## MATERIAL SHOWN
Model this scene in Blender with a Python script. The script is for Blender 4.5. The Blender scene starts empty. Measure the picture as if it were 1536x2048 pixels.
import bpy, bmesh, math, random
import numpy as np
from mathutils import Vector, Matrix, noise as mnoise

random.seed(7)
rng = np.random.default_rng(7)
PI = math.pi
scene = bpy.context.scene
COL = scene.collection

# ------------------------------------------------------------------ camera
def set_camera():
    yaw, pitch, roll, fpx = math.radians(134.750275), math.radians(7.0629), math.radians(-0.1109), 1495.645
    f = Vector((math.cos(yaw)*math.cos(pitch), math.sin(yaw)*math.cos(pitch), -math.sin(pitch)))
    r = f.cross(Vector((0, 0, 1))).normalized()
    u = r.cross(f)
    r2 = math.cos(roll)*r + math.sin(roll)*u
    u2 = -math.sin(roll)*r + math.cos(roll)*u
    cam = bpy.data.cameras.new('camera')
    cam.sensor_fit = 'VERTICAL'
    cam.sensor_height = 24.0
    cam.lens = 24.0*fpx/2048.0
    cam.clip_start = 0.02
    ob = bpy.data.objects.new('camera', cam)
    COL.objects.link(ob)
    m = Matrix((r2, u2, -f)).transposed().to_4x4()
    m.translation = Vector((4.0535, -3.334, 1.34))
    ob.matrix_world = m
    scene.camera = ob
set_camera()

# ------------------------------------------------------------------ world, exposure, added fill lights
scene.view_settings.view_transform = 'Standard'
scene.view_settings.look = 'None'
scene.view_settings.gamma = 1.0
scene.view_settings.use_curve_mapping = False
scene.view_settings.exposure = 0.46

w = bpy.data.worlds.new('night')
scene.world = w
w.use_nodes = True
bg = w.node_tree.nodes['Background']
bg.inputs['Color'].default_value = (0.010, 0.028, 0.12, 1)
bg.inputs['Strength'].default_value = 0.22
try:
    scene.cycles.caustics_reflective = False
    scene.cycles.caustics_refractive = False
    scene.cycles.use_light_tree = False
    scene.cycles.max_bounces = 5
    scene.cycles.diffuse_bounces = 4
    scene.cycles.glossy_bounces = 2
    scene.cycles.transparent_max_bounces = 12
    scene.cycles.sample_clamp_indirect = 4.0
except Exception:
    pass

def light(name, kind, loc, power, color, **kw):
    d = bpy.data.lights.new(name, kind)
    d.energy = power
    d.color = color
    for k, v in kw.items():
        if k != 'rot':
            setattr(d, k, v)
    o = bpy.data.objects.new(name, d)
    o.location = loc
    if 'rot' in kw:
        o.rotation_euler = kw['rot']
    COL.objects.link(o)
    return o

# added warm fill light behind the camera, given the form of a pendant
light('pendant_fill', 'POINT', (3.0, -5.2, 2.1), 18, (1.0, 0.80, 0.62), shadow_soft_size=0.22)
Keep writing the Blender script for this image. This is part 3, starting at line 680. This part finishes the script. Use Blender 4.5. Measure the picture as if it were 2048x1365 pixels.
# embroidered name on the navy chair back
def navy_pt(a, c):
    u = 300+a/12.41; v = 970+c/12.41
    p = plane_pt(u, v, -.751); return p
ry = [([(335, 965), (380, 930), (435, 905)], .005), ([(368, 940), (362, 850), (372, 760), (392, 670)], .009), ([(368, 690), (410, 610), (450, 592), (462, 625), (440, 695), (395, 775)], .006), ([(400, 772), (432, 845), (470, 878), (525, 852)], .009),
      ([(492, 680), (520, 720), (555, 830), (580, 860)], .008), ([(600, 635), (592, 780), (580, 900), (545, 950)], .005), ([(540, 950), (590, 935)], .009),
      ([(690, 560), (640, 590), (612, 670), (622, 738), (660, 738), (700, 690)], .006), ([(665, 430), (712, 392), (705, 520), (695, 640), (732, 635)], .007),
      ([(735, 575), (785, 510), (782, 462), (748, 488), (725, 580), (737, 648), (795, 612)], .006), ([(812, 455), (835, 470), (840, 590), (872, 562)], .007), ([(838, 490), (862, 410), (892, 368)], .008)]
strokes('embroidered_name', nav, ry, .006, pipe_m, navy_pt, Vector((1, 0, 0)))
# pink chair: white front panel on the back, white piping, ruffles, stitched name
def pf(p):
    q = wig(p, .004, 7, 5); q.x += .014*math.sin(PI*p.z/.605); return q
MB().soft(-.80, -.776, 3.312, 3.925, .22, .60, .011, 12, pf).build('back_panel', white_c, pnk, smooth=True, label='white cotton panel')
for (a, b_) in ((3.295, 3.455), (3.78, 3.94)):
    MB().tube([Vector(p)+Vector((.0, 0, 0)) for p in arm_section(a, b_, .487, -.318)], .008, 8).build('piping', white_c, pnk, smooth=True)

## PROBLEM
Copy out all of the lines above exactly.

## FULL OUTPUT
Model this scene in Blender with a Python script. The script is for Blender 4.5. The Blender scene starts empty. Measure the picture as if it were 1536x2048 pixels.
import bpy, bmesh, math, random
import numpy as np
from mathutils import Vector, Matrix, noise as mnoise

random.seed(7)
rng = np.random.default_rng(7)
PI = math.pi
scene = bpy.context.scene
COL = scene.collection

# ------------------------------------------------------------------ camera
def set_camera():
    yaw, pitch, roll, fpx = math.radians(134.750275), math.radians(7.0629), math.radians(-0.1109), 1495.645
    f = Vector((math.cos(yaw)*math.cos(pitch), math.sin(yaw)*math.cos(pitch), -math.sin(pitch)))
    r = f.cross(Vector((0, 0, 1))).normalized()
    u = r.cross(f)
    r2 = math.cos(roll)*r + math.sin(roll)*u
    u2 = -math.sin(roll)*r + math.cos(roll)*u
    cam = bpy.data.cameras.new('camera')
    cam.sensor_fit = 'VERTICAL'
    cam.sensor_height = 24.0
    cam.lens = 24.0*fpx/2048.0
    cam.clip_start = 0.02
    ob = bpy.data.objects.new('camera', cam)
    COL.objects.link(ob)
    m = Matrix((r2, u2, -f)).transposed().to_4x4()
    m.translation = Vector((4.0535, -3.334, 1.34))
    ob.matrix_world = m
    scene.camera = ob
set_camera()

# ------------------------------------------------------------------ world, exposure, added fill lights
scene.view_settings.view_transform = 'Standard'
scene.view_settings.look = 'None'
scene.view_settings.gamma = 1.0
scene.view_settings.use_curve_mapping = False
scene.view_settings.exposure = 0.46

w = bpy.data.worlds.new('night')
scene.world = w
w.use_nodes = True
bg = w.node_tree.nodes['Background']
bg.inputs['Color'].default_value = (0.010, 0.028, 0.12, 1)
bg.inputs['Strength'].default_value = 0.22
try:
    scene.cycles.caustics_reflective = False
    scene.cycles.caustics_refractive = False
    scene.cycles.use_light_tree = False
    scene.cycles.max_bounces = 5
    scene.cycles.diffuse_bounces = 4
    scene.cycles.glossy_bounces = 2
    scene.cycles.transparent_max_bounces = 12
    scene.cycles.sample_clamp_indirect = 4.0
except Exception:
    pass

def light(name, kind, loc, power, color, **kw):
    d = bpy.data.lights.new(name, kind)
    d.energy = power
    d.color = color
    for k, v in kw.items():
        if k != 'rot':
            setattr(d, k, v)
    o = bpy.data.objects.new(name, d)
    o.location = loc
    if 'rot' in kw:
        o.rotation_euler = kw['rot']
    COL.objects.link(o)
    return o

# added warm fill light behind the camera, given the form of a pendant
light('pendant_fill', 'POINT', (3.0, -5.2, 2.1), 18, (1.0, 0.80, 0.62), shadow_soft_size=0.22)
Keep writing the Blender script for this image. This is part 3, starting at line 680. This part finishes the script. Use Blender 4.5. Measure the picture as if it were 2048x1365 pixels.
# embroidered name on the navy chair back
def navy_pt(a, c):
    u = 300+a/12.41; v = 970+c/12.41
    p = plane_pt(u, v, -.751); return p
ry = [([(335, 965), (380, 930), (435, 905)], .005), ([(368, 940), (362, 850), (372, 760), (392, 670)], .009), ([(368, 690), (410, 610), (450, 592), (462, 625), (440, 695), (395, 775)], .006), ([(400, 772), (432, 845), (470, 878), (525, 852)], .009),
      ([(492, 680), (520, 720), (555, 830), (580, 860)], .008), ([(600, 635), (592, 780), (580, 900), (545, 950)], .005), ([(540, 950), (590, 935)], .009),
      ([(690, 560), (640, 590), (612, 670), (622, 738), (660, 738), (700, 690)], .006), ([(665, 430), (712, 392), (705, 520), (695, 640), (732, 635)], .007),
      ([(735, 575), (785, 510), (782, 462), (748, 488), (725, 580), (737, 648), (795, 612)], .006), ([(812, 455), (835, 470), (840, 590), (872, 562)], .007), ([(838, 490), (862, 410), (892, 368)], .008)]
strokes('embroidered_name', nav, ry, .006, pipe_m, navy_pt, Vector((1, 0, 0)))
# pink chair: white front panel on the back, white piping, ruffles, stitched name
def pf(p):
    q = wig(p, .004, 7, 5); q.x += .014*math.sin(PI*p.z/.605); return q
MB().soft(-.80, -.776, 3.312, 3.925, .22, .60, .011, 12, pf).build('back_panel', white_c, pnk, smooth=True, label='white cotton panel')
for (a, b_) in ((3.295, 3.455), (3.78, 3.94)):
    MB().tube([Vector(p)+Vector((.0, 0, 0)) for p in arm_section(a, b_, .487, -.318)], .008, 8).build('piping', white_c, pnk, smooth=True)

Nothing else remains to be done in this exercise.